══ Input material

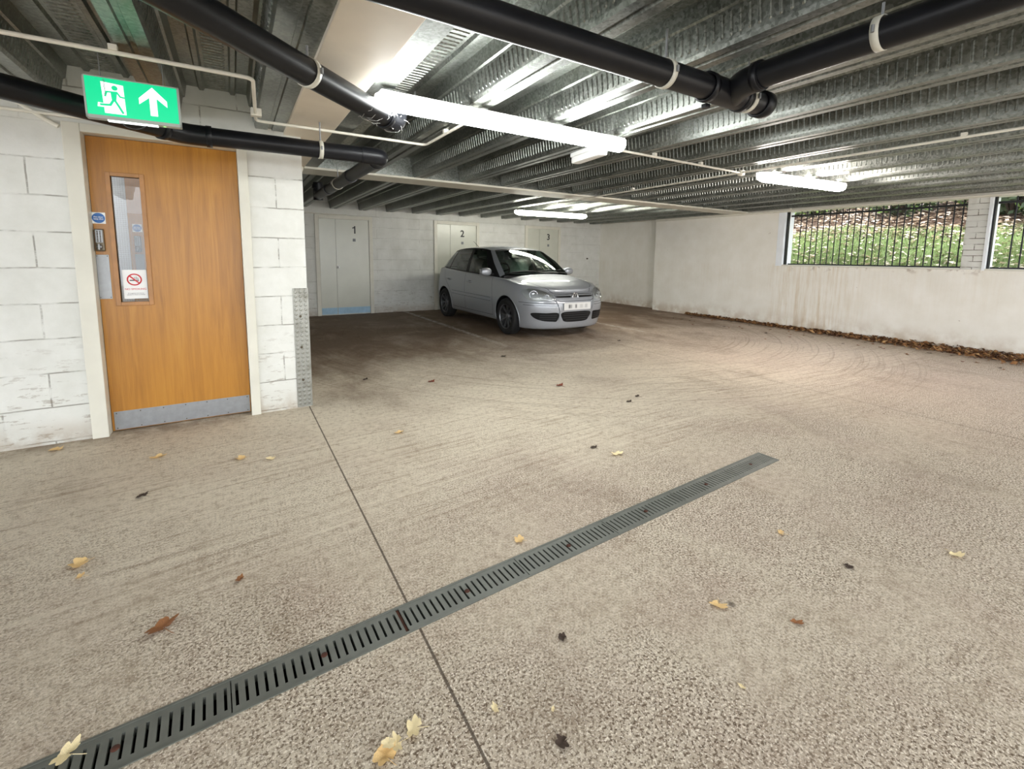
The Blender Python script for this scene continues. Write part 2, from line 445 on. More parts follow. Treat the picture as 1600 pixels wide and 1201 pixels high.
class MB:
    def __init__(s, Mx=None):
        s.v = []; s.f = []; s.mi = []; s.sm = []
        s.M = Mx
        s.cm = 0; s.cs = False
    def add(s, vs, fs, smooth=None):
        o = len(s.v)
        s.v.extend([tuple(p) for p in vs])
        for f in fs:
            s.f.append(tuple(i+o for i in f))
            s.mi.append(s.cm); s.sm.append(s.cs if smooth is None else smooth)
        return s
    def box(s, x0, x1, y0, y1, z0, z1, bev=0.0):
        if bev <= 0:
            vs = [(x, y, z) for z in (z0, z1) for y in (y0, y1) for x in (x0, x1)]
            fs = [(0, 2, 3, 1), (4, 5, 7, 6), (0, 1, 5, 4), (2, 6, 7, 3), (0, 4, 6, 2), (1, 3, 7, 5)]
            return s.add(vs, fs)
        bm = bmesh.new()
        bmesh.ops.create_cube(bm, size=1)
        for q in bm.verts:
            q.co = Vector(((x0+x1)/2+q.co.x*(x1-x0), (y0+y1)/2+q.co.y*(y1-y0), (z0+z1)/2+q.co.z*(z1-z0)))
        b = min(bev, .45*min(x1-x0, y1-y0, z1-z0))
        bmesh.ops.bevel(bm, geom=bm.edges[:], offset=b, segments=2, affect='EDGES', profile=.7)
        bm.verts.index_update()
        s.add([q.co[:] for q in bm.verts], [[q.index for q in f.verts] for f in bm.faces])
        bm.free()
        return s
    def tube(s, pts, r, n=16, caps=True, smooth=True):
        pts = [Vector(p) for p in pts]
        rs = r if isinstance(r, (list, tuple)) else [r]*len(pts)
        t0 = (pts[1]-pts[0]).normalized()
        a = Vector((0, 0, 1)) if abs(t0.z) < .9 else Vector((1, 0, 0))
        u = t0.cross(a).normalized()
        vs = []
        for i, p in enumerate(pts):
            if i == 0: t = t0
            elif i == len(pts)-1: t = (pts[i]-pts[i-1]).normalized()
            else: t = ((pts[i]-pts[i-1]).normalized()+(pts[i+1]-pts[i]).normalized()).normalized()
            u = (u - t*u.dot(t)).normalized()
            w = t.cross(u)
            for k in range(n):
                an = 2*PI*k/n
                vs.append(p+(u*math.cos(an)+w*math.sin(an))*rs[i])
        fs = []
        for i in range(len(pts)-1):
            for k in range(n):
                fs.append((i*n+k, i*n+(k+1) % n, (i+1)*n+(k+1) % n, (i+1)*n+k))
        s.add(vs, fs, smooth)
        if caps:
            o = len(vs)
            s.add([vs[k] for k in range(n)], [tuple(reversed(range(n)))], False)
            s.add([vs[o-n+k] for k in range(n)], [tuple(range(n))], False)
        return s
    def lathe(s, prof, c, axis, n=32, smooth=True):
        # prof: (radius, offset along axis)
        ax = Vector(axis).normalized()
        a = Vector((0, 0, 1)) if abs(ax.z) < .9 else Vector((1, 0, 0))
        u = ax.cross(a).normalized(); w = ax.cross(u)
        vs = []; c = Vector(c)
        for (r, h) in prof:
            for k in range(n):
                an = 2*PI*k/n
                vs.append(c+ax*h+(u*math.cos(an)+w*math.sin(an))*r)
        fs = []
        for i in range(len(prof)-1):
            for k in range(n):
                fs.append((i*n+k, i*n+(k+1) % n, (i+1)*n+(k+1) % n, (i+1)*n+k))
        return s.add(vs, fs, smooth)
    def prism(s, poly, d0, d1, axes=('x', 'z', 'y')):
        # polygon in the plane of the first two axes, extruded along the third
        ix = ['xyz'.index(a) for a in axes]
        n = len(poly); vs = []
        for d in (d0, d1):
            for (a, b) in poly:
                q = [0, 0, 0]; q[ix[0]] = a; q[ix[1]] = b; q[ix[2]] = d
                vs.append(q)
        fs = [tuple(range(n)), tuple(reversed(range(n, 2*n)))]
        for k in range(n):
            fs.append((k, n+k, n+(k+1) % n, (k+1) % n))
        return s.add(vs, fs)
    def quad(s, a, b, c, d):
        return s.add([a, b, c, d], [(0, 1, 2, 3)])
    def build(s, name, mats, parent=None, recalc=True):
        if not isinstance(mats, (list, tuple)): mats = [mats]
        P = np.array(s.v, dtype=float)
        if s.M is not None:
            A = np.array(s.M)
            P = P@A[:3, :3].T+A[:3, 3]
        lo = P.min(0); hi = P.max(0)
        base = Vector(((lo[0]+hi[0])/2, (lo[1]+hi[1])/2, lo[2]))
        P = P-np.array(base)
        me = bpy.data.meshes.new(name)
        me.from_pydata(P.tolist(), [], s.f)
        for m in mats: me.materials.append(m)
        me.polygons.foreach_set('material_index', s.mi)
        me.polygons.foreach_set('use_smooth', s.sm)
        me.update()
        if recalc:
            bm = bmesh.new(); bm.from_mesh(me)
            bmesh.ops.recalc_face_normals(bm, faces=bm.faces[:])
            bm.to_mesh(me); bm.free()
        o = bpy.data.objects.new(name, me)
        COL.objects.link(o)
        place(o, base, parent)
        return o

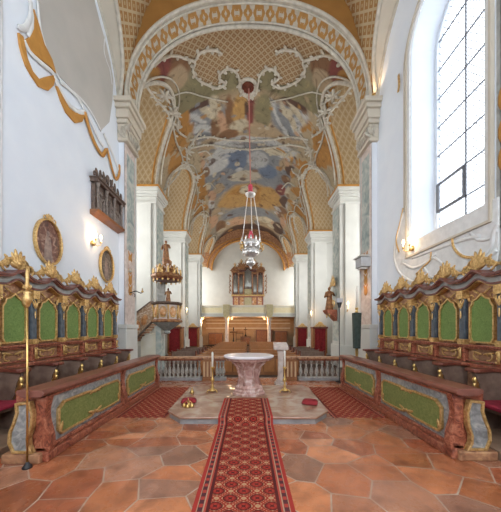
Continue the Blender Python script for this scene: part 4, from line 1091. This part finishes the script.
# console on the right jamb
R=T('stone_console','pale grey box-shaped console fixed on the right painted pilaster','console',(4.25,9.3,3.98))
MB().box(4.08,4.43,9.0,9.5,4.05,4.40).build('console_body',M['greyspeaker'],R,bevel=.02); MB().box(4.02,4.36,8.95,9.55,4.40,4.46).box(4.12,4.36,9.1,9.4,3.98,4.05).build('console_moulding',M['nave_white'],R,bevel=.01)
R=T('stone_console','small round pinkish console ornament on the left painted pilaster','console',(-4.28,9.0,4.0))
MB().ball((-4.39,9.3,4.16),(.06,.12,.17)).build('console_boss',M['pinkmarble'],R,smooth=True)
MB().lathe([(.03,3.88),(.07,3.94),(.04,4.02)],(-4.38,9.3,0),12).build('console_foot',M['stucco'],R,smooth=True)

# ---- paschal candle stand draped in green, floor lamp
R=T('candle_stand','candle stand draped in dark green cloth before the right painted pilaster','candle stand',(3.74,8.6,0))
MB().lathe([(.2,0),(.2,.05),(.05,.1),(.04,2.2)],(3.74,8.6,0),12).build('stand',M['brass'],R,smooth=True)
m=MB(); n=48; vs=[];fs=[]
lv=[(1.12,.105),(1.4,.11),(1.8,.12),(2.2,.13),(2.3,.135),(2.34,.13)]
for z,r in lv:
    for k in range(n):
        a=2*PI*k/n; f=1+.07*math.sin(a*9)*(2.4-z)/1.5; q=max(abs(math.cos(a)),abs(math.sin(a)))
        vs.append((3.74+r*f*math.cos(a)/q**.6,8.6+r*f*math.sin(a)/q**.6,z))
for i in range(len(lv)-1):
    for k in range(n): fs.append((i*n+k,i*n+(k+1)%n,(i+1)*n+(k+1)%n,(i+1)*n+k))
fs.append(tuple(range((len(lv)-1)*n,len(lv)*n))); m.add(vs,fs); m.build('green_drape',M['greencloth'],R,smooth=True)
MB().lathe([(.03,2.34),(.07,2.37),(.03,2.42),(.05,2.47),(.06,2.5),(.05,2.52)],(3.74,8.6,0),14).build('candle_cup',M['brass'],R,smooth=True)
tag(center(MB().lathe([(.035,2.52),(.035,3.2),(.025,3.22),(.003,3.23),(.003,3.26)],(3.74,8.6,0),14).build('candle',M['wax'],smooth=True)),'tall cream paschal candle on the green-draped stand','candle')
R=T('stand_lamp','slim black floor stand with a small box-shaped light head at the right nave pier','floor lamp',(3.08,8.42,0))
MB().lathe([(.13,0),(.13,.02),(.02,.04),(.014,.06),(.014,2.52)],(3.08,8.42,0),12).build('pole',M['black'],R,smooth=True)
MB().box(2.97,3.19,8.36,8.48,2.68,2.82).build('lamp_head',M['greyspeaker'],R,bevel=.01); MB().prism([(3.0,2.68),(3.16,2.68),(3.11,2.5),(3.05,2.5)],'y',8.39,8.45).build('lamp_neck',M['black'],R)

# ---- pulpit
PX,PY=-3.74,11.55
R=T('pulpit','ornate baroque pulpit with painted panels, canopy and stair on the left side','pulpit',(PX,PY,-.3))
b=MB(); b.lathe([(.10,1.55),(.16,1.62),(.12,1.7),(.3,1.82),(.52,1.98),(.62,2.06),(.66,2.10)],(PX,PY,0),8,1,1,PI/8).build('bowl',M['palegrey'],R)
MB().lathe([(.68,2.08),(.70,2.12),(.68,2.18),(.62,2.22)],(PX,PY,0),8,1,1,PI/8).build('lower_moulding',M['statue'],R)
MB().lathe([(.62,2.2),(.58,2.25),(.56,2.6),(.59,2.88)],(PX,PY,0),8,1,1,PI/8).build('basket',M['pinkmarble'],R)
MB().lathe([(.60,2.86),(.68,2.92),(.70,2.98),(.62,3.0)],(PX,PY,0),8,1,1,PI/8).build('upper_moulding',M['relieff'],R)
for k in range(8):
    a=PI/4*k; rr=.545; cx,cy=PX+rr*math.cos(a),PY+rr*math.sin(a); e1=V((-math.sin(a),math.cos(a),0)); nn=V((math.cos(a),math.sin(a),0))
    m=MB(); m.ell((cx,cy,2.56),(e1*.14,nn*.03,V((0,0,.20))),12,6); pn=m.build('painted_panel',M['orangepaint'],R,smooth=True)
    m=MB(); pts=[V((cx,cy,2.56))+e1*.15*math.cos(2*PI*i/16)+V((0,0,.22*math.sin(2*PI*i/16)))+nn*.01 for i in range(16)]; m.tube(pts,.016,6,closed=True)
    a2=a+PI/8; m.tube([(PX+.60*math.cos(a2),PY+.60*math.sin(a2),2.24),(PX+.58*math.cos(a2),PY+.58*math.sin(a2),2.5),(PX+.63*math.cos(a2),PY+.63*math.sin(a2),2.86)],[.045,.03,.045],6)
    for q in (-1,1): petal(m,(cx+nn.x*.02,cy+nn.y*.02,2.30),e1,(0,0,1),nn,q*1.1,.14,.03,.02)
    m.build('gilt_ornament',M['gold'],pn,smooth=True)
# stair
m=MB(); m.prism([(-5.25,1.15),(-4.32,2.14),(-4.32,2.98),(-4.42,2.98),(-5.25,2.35)],'y',11.30,11.36); m.build('stair_parapet',M['stairpaint'],R)
m=MB(); m.tube([(-5.25,11.33,2.37),(-4.42,11.33,3.0),(-4.28,11.33,3.0)],.045,6); m.tube([(-5.25,11.33,1.15),(-4.32,11.33,2.14)],.05,6); m.build('stair_rail',M['relieff'],R)
for (a,b) in ((-5.02,1.98),(-4.68,2.28)):
    m=MB(); m.ell((a,11.29,b-.08),((.12,0,.07),(0,.02,0),(0,0,.22)),12,6); m.tube([(a+.14*math.cos(2*PI*i/14),11.28,b-.08+.07*math.cos(2*PI*i/14)+.24*math.sin(2*PI*i/14)) for i in range(14)],.016,6,closed=True); m.build('stair_painting',M['orangepaint'],R,smooth=True)
for i in range(8): MB().box(-5.2+.11*i,-5.09+.11*i,11.36,12.1,1.2+.12*i,1.3+.12*i).build('stair_step',M['wood'],R)
MB().box(-5.05,-4.05,11.75,12.2,-.3,1.5).box(-5.1,-4.0,11.7,12.25,1.5,1.58).build('stair_base',M['gallery'],R,bevel=.02)
MB().box(-4.25,-4.0,11.5,12.1,-.3,1.9).build('support_column',M['tealmarble'],R,bevel=.02)
MB().box(-4.38,-4.0,12.02,12.12,2.2,4.0).build('back_panel',M['palegrey'],R,bevel=.02)
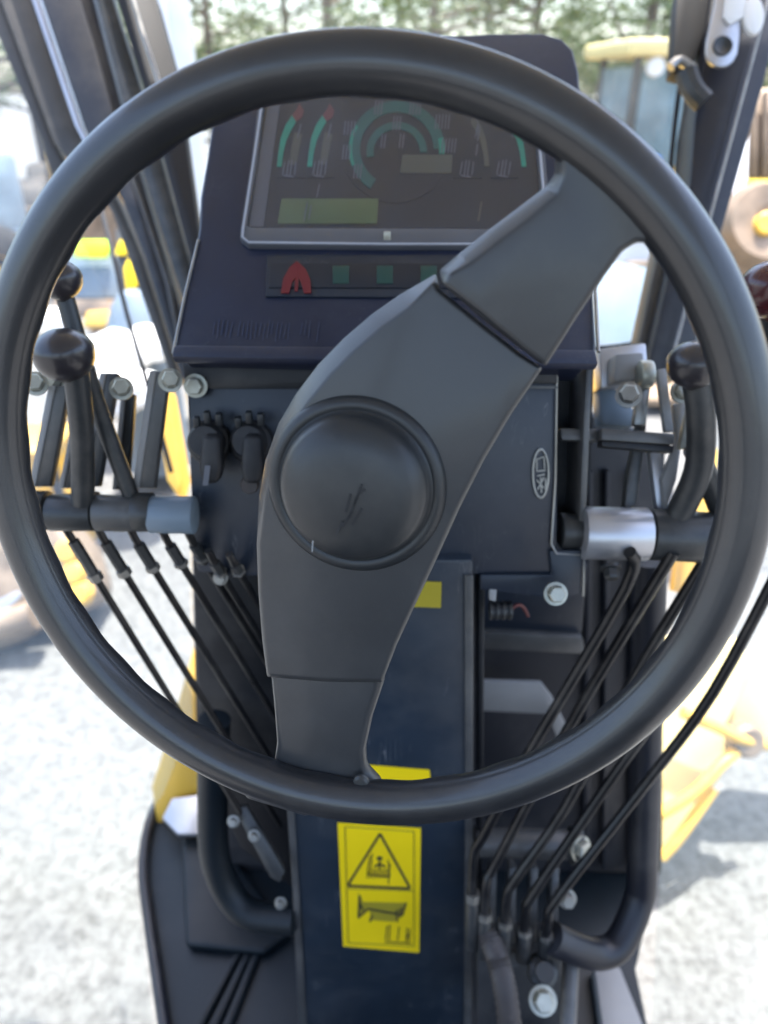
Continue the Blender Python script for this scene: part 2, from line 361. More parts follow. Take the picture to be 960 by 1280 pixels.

════

What you will do. In the material above, find each line that contains the word "More", and select it.

Task response.
The Blender Python script for this scene continues. Write part 2, from line 445 on. More parts follow. Treat the picture as 1600 pixels wide and 1201 pixels high.
Continue the Blender Python script for this scene: part 2, from line 361. More parts follow. Take the picture to be 960 by 1280 pixels.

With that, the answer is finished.